A CLUB OF SUPERNAL INTERESTS Christian Esotericism, Spiritual Science, Esoteric Christianity - All Authored by a Lodge of Christian Teachers (unless otherwise stated.) (All writings copyright) ©

Monday, June 22, 2009

GARDEN Speak- 9th May 1991

THE turnip is a most hardy vegetable that can endure conditions other vegetables would shrivel up and die with. If old man turnip could converse with Man he would share the knowledge of sharp, prudent thinking. He could speak, not with cunning, but actuality, of the secrets of the seasons and when best to plant by them for the rest of the wellbeing of the garden. He would not favour the flowers, nor the aromatic herbs, but in plain speak contrast the properties of both trowel and soil, principally and practically, and to the point.

Should the peach ever sing to you, it would be of far-off places and of sunlit dreams; ignoring both weather conditions and grub habitation. The peach should not even know from which tree she fell, for her place is in the etheric realm of inspiration, and she lives in the hope of one day becoming more like unto a bird than a fruit. But at the time of that great springing from the branch, she cannot lift upward. . . and sorrowfully impacts the dirt below, again and again.

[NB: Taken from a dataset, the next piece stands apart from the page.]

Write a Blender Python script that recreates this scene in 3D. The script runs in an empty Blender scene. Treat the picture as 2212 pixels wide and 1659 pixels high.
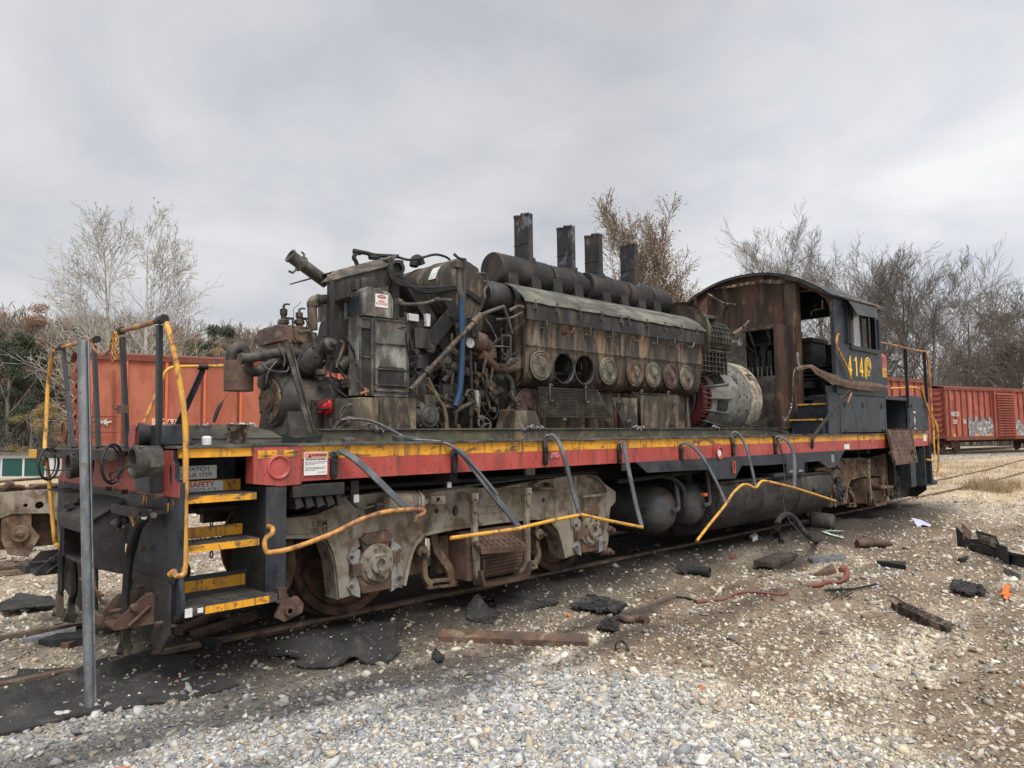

A well fed watermelon is a very content chap indeed. Usually quite asleep, but when roused is amiable and ready to please, providing that they might consume and swell in the manner that pleases them also. The watermelon would tell you that he is a mistaken fruit, left out of those realms, held back through his slovenliness.

The bean should explain the importance of social order. He would rather keep to his own kind, however, and is loathe to share any properties of the entire plant as he simply doesn't know of them.

The sugar cane embraces all men and is fulfilled by pleasing man. Sweetly seductive, the sugar cane seeks a marriage that overrides the other plants and would promise, promise, promise, day and night, anything she believes would please you to hear, true or not.

1 comment:

  1. Carrots, Horseradishes & Beetroot: effects on thinking
    Quoting from:

    Dynamics of Nutrition, The: The Impulse of Rudolf Steiner’s Spiritual Science for a New Nutritional Hygiene, by Gerhard Schmidt

    Both red beets and radishes are true root formations, and they are characterized by Rudolf Steiner as follows: "The red beet stimulates thinking very strongly... but it does that in such a way that one actually wants to think. He who doesn't like to do this, doesn't like red beets either."